Der Präsident des aktuell 170 Mitglieder zählenden Schwimmklubs Langenthal weiter: «Wir achten seit Jahren darauf, dass wir Konflikte im Dialog mit den Betroffenen besprechen und im Beisein der Athleten, Eltern, Trainer und dem Vorstand lösen. Konkrete Vorkommnisse wurden auch mit dem beschuldigten Trainer thematisiert, auch im Beisein der beiden Mütter, die zugleich im Vorstand vertreten waren. Die Türen waren stets offen und der Dialog wurde geführt, früher wie heute.» Bühler, der zusammen mit dem gebürtigen Huttwiler Spitzenschwimmer Lorenz Liechti in Staffeln zahlreiche Schweizerrekorde aufstellte, schliesst wie folgt: «Wir sind bestrebt, uns laufend zu verbessern, investieren in die Ausbildung unserer Trainer und halten uns an die Vorgaben von Jugend+Sport. Wir führen regelmässig Elternabende durch, um die Anliegen der Athleten/Eltern besprechen zu können. Des Weiteren besteht an der jährlichen Mitgliederversammlung ein weiteres Gefäss für den Austausch und Dialog mit allen Beteiligten. Ausserdem verfügt der Schwimmverband gemäss Stellungnahme auf seiner Website seit einigen Jahren über eine Meldestelle für allfällige Vorkommnisse. Wir stehen für einen fairen Sport ein und bedauern es, wenn sich Athleten Jahre danach nicht richtig
behandelt oder nicht richtig verstanden gefühlt haben. Um so mehr freut es mich, dass Linda und Zoë heute nach wie vor Mitglied im Trainerteam sind.»

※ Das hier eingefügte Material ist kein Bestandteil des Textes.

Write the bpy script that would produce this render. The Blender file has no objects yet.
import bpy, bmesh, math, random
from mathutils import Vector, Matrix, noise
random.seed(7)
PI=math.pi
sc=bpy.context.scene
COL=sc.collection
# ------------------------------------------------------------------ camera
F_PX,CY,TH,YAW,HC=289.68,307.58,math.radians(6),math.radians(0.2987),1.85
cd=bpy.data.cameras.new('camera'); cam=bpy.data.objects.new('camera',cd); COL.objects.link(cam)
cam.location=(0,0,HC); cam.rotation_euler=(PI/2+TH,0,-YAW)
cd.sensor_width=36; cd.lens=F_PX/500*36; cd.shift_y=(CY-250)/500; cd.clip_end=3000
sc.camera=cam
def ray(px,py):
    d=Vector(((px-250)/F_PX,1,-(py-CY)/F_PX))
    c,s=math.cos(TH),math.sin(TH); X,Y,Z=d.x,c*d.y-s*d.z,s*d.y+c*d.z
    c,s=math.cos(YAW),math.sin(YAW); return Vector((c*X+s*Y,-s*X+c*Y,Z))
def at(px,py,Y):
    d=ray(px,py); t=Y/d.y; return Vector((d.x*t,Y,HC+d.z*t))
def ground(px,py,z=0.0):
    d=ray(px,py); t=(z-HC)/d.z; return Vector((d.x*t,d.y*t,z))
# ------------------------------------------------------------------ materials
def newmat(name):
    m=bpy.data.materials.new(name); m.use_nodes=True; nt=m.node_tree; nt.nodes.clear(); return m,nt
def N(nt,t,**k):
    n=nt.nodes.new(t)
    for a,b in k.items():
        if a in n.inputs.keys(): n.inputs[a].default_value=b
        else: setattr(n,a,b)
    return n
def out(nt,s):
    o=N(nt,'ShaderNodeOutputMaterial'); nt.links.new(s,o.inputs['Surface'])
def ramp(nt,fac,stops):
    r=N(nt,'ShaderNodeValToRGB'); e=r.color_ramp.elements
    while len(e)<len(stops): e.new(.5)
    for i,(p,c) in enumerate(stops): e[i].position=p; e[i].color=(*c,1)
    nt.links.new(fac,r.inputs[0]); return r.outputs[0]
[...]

Zufriedenes aktuelles Aushängeschild
Vom aktuellen sportlichen Aushängeschild des Schwimmklubs Langenthal wollte der «UE» wissen, wie sich die aktuelle Situation in den Trainings präsentiert. «Ich gehe sechsmal pro Woche in das Schwimmtraining und freue mich immer sehr darauf», antwortet Ann Grossenbacher. «Die Trainings sind immer super. Ich habe mich auch noch nie schlecht behandelt gefühlt», sagt die 15-jährige Gymnasiastin aus Huttwil. «Meine Trainerin Yvonne Geiser macht einen super Job», lobt Grossenbacher, die bereits seit sieben Jahren beim Schwimmklub Langenthal trainiert.
Der «UE»-Sport wollte auch den damaligen und in der Kritik stehenden Headcoach zu Wort kommen lassen. Dieser konnte aber weder auf telefonischem noch schriftlichem Weg erreicht werden.